MUSIC REVIEW : Weiss, Zinman, Philharmonic Play Glazunov
The Violin Concerto of Alexander Glazunov used to be a staple of the elegant-slushpump repertory. Heifetz played it as if it were Beethoven. David Oistrakh made a nearly definitive recording that surged with passion.
In recent years, however, the sentimental showpiece has endured benign neglect. Endre Balogh ventured it with Mehli Mehta and the American Youth Symphony in 1984, but, until this week, the Los Angeles Philharmonic hadn’t touched it for three decades.
Wednesday night at the Dorothy Chandler Pavilion, the bravura honors fell to Sidney Weiss, our stalwart concertmaster. David Zinman, a guest from the Baltimore Symphony, tended to musical traffic on the podium.
Weiss refused to wallow in the Romantic gush. He stressed clarity and poise wherever possible. In so doing, he followed the exalted Heifetz example.
He could do little to ennoble the melodic platitudes or untangle the linear convolutions. Blame Glazunov for those. Still, the violinist did play with abiding charm, refinement and flair.
If he found the unreasonable pyrotechnics of the final allegro slightly daunting, he was in good historical company. Even the mighty Oistrakh had a little trouble lighting Glazunov’s fires.
Zinman, who provided properly rich and rousing orchestral support, had opened the program spiffily with the local premiere of John Harbison’s “Rembering Gatsby” (1985).
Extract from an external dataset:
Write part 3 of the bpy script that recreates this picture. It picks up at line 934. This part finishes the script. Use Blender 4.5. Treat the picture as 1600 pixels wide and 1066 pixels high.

This well-dressed, slightly edgy fox-trot for soprano sax and orchestra has been culled from an abandoned opera inspired by F. Scott Fitzgerald. It is a mildly amusing, utterly inconsequential mock-period piece that lasts 8 minutes and ought to be a hit on pops programs.
After intermission, Zinman led the orchestra through a rather thick, tough and bloated performance Schumann’s “Rhenish” Symphony. The scale was grand, the articulation unwieldy.
Nothing went seriously wrong. Nothing went memorably right.
This wasn’t a particularly exciting concert. At least it was short. One is always grateful for brief favors.